Gabriele Paparelli ricorda la tragedia del padre. E ringrazia i tifosi laziali.
Gabriele Paparelli aveva 8 anni quando, quel 28 ottobre 1979, suo padre Vincenzo, 33, morì tragicamente. L’occasione un Roma-Lazio come tanti, ma che ha cambiato per sempre la vita sua e della sua famiglia. Proprio quei momenti Gabriele ha voluto ripercorrere in una lunga intervista a LA7: “Perdere un padre a 8 anni significa perdere un punto di riferimento della tua vita, stravolgere la propria esistenza. Mio padre era una persona fantastica, giovane. Eravamo una tipica famiglia di fine anni ’70: felice, allegra, genuina. Dava tutte le sue attenzione alla famiglia, ai figli, al lavoro. E in più aveva la forte passione per la Lazio. Mi si è sconvolta la vita nel giro di poche ore, quel giorno sono stato obbligato a crescere”.

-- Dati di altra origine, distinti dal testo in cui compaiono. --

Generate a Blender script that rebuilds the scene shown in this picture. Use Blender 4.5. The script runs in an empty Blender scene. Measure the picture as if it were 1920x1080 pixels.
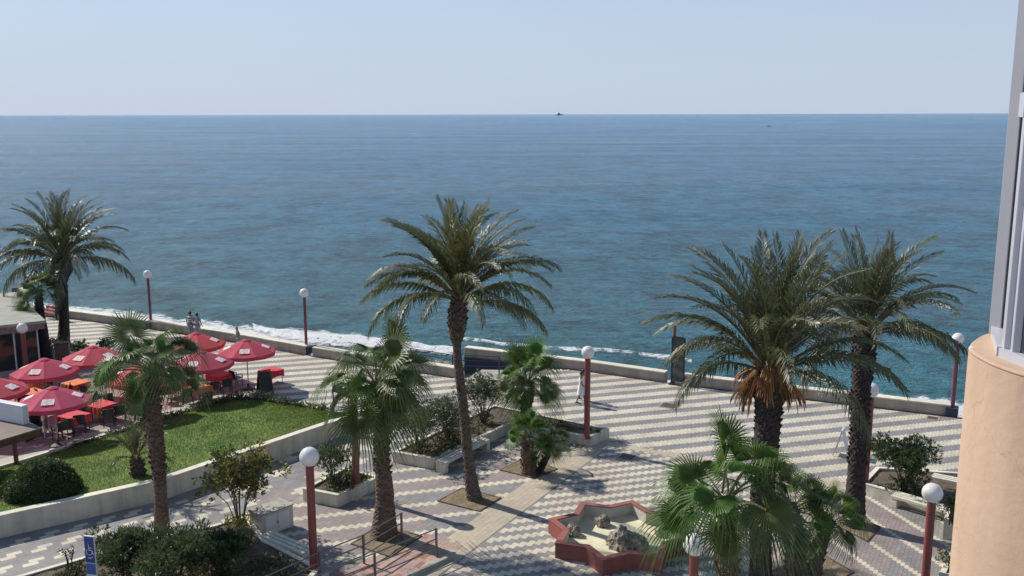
import bpy, bmesh, math, random
import numpy as np
from mathutils import Vector, Matrix, noise as mnoise
random.seed(7); np.random.seed(7)
R = math.radians; PI = math.pi
SC = bpy.context.scene
COL = SC.collection

# ------------------------------------------------------------------ camera, sky, sun, exposure
F = 1780.0; HZ = 214.0; CAMH = 14.0
PIT = math.atan((540 - HZ) / F)
cam = bpy.data.cameras.new('camera'); camo = bpy.data.objects.new('camera', cam); COL.objects.link(camo)
camo.location = (0, 0, CAMH); camo.rotation_euler = (PI / 2 - PIT, R(0.12), 0)
cam.sensor_width = 36; cam.lens = F / 1920 * 36; cam.clip_start = 0.1; cam.clip_end = 90000
SC.camera = camo
SUN_AZ = -56.0; SUN_EL = 40.0
world = bpy.data.worlds.new('World'); SC.world = world; world.use_nodes = True
wn = world.node_tree; sky = wn.nodes.new('ShaderNodeTexSky'); sky.sky_type = 'NISHITA'; sky.sun_disc = False
sky.sun_elevation = R(SUN_EL); sky.sun_rotation = R(SUN_AZ); sky.altitude = 0
sky.air_density = 1.0; sky.dust_density = 0.25; sky.ozone_density = 3.0
bgn = wn.nodes['Background']; bgn.inputs[1].default_value = 0.100
# pale sea haze low over the horizon, the same all the way round
tcw = wn.nodes.new('ShaderNodeTexCoord'); spw = wn.nodes.new('ShaderNodeSeparateXYZ'); wn.links.new(tcw.outputs['Generated'], spw.inputs[0])
mrw = wn.nodes.new('ShaderNodeMapRange'); mrw.interpolation_type = 'SMOOTHSTEP'; mrw.inputs[1].default_value = -0.02; mrw.inputs[2].default_value = 0.42; mrw.inputs[3].default_value = 0.93; mrw.inputs[4].default_value = 0.12
wn.links.new(spw.outputs[2], mrw.inputs[0])
mxw = wn.nodes.new('ShaderNodeMix'); mxw.data_type = 'RGBA'; mxw.inputs[7].default_value = (4.4, 5.2, 6.55, 1); wn.links.new(mrw.outputs[0], mxw.inputs[0]); wn.links.new(sky.outputs[0], mxw.inputs[6]); wn.links.new(mxw.outputs[2], bgn.inputs[0])
sl = bpy.data.lights.new('sun', 'SUN'); slo = bpy.data.objects.new('sun', sl); COL.objects.link(slo)
sl.energy = 4.6; sl.angle = R(0.53); sl.color = (1.0, 0.94, 0.85)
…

Poi su quella tragica giornata: “Ho saputo di quello che era successo solo la sera, anche se la partita era nel pomeriggio. I miei familiari hanno fatto di tutto per farmi svagare. Siamo andati alle giostre. Poi ho intravisto il telegiornale in un bar, e sono stato trascinato via. Ma anche se avevo 8 anni avevo captato qualcosa, mi dicevo: “Possibile che tra tante persone sia successo qualcosa proprio a mio padre?”. Un padre che non avrebbe dovuto nemmeno assistere a quella gara: “Noi eravamo una famiglia molto unita, la domenica ci ritrovavamo nel nostro paese, a Valmontone. Pioveva, ma poi è uscito il sole, come uno scherzo del destino. Lui non ha resistito e ha deciso di andare. Io volevo accompagnarlo, ma mi ha detto di no perché essendo un derby c’era il rischio che succedesse qualcosa. Mi ha promesso che mi avrebbe portato la prossima volta. La sto ancora aspettando”.
“Sono partiti 3 razzi dalla Curva Sud, – prosegue il racconto – il primo è andato fuori l’Olimpico, mentre il secondo l’ha colpito. Mia madre gli ha detto: “Vincè, senti cosa sta succedendo?”. Ma non ha fatto in tempo a finire la frase che il secondo razzo l’ha centrato nell’occhio. Mamma d’istinto ha cercato di toglierlo e per questo si è ferita, ma non è niente in confronto alla ferita che le ha lasciato per tutta la vita quel giorno”. Da quel giorno il calcio italiano non è stato più lo stesso: “Lì si è rotto un ingranaggio che tanti tifosi possedevano. Una sicurezza che li legava allo sport, fatto di sani principi, competizione. In quel periodo uno tutto si aspettava piuttosto che morire allo stadio”. E, tanto per non farsi mancare nulla, poi sono arrivati anche gli insulti alla memoria: “Non abbiamo mai potuto convivere con quello che è successo, non ci hanno permesso di superare la cosa, perché purtroppo negli anni siamo diventati un bersaglio. Ci sono migliaia di scritte per Roma: “10 100 1000 Paparelli”, “Paparelli te stai a perde i tempi belli”. Io da quando giravo con il motorino a 16 anni mi portavo una bomboletta spray sotto la sella per cancellarle, lo facevo per nasconderle a mia madre. Era un trauma per lei, la sua giornata era finita nel momento in cui leggeva quelle frasi”.
“Provo più disperazione che rabbia, quella c’era in adolescenza. Crescendo ho capito che molte di quelle persone che scrivevano quelle cose e cantavano quei cori non sapevano neanche chi fosse Paparelli. Ho cercato di farglielo capire negli anni, ci stiamo ancora provando ma non ci siamo riusciti del tutto. Fortunatamente la tifoseria laziale ci è sempre stata vicina, a me e tutta la mia famiglia. Sono un tifoso sfegatato della Lazio anche io, ma ho la fobia dello stadio. Ci sono andato pochissime volte. Mi espongo per far capire che quello che ci hanno fatto. Cantando e scrivendo quelle cose hanno solo ferito la mia famiglia e i tifosi laziali, che considero una seconda famiglia. Il calcio va vissuto con la dolcezza e la purezza che c’è negli occhi di mia figlia quando la porto allo stadio, che vive con gioia la semplicità di vedere una bandiera sventolare”.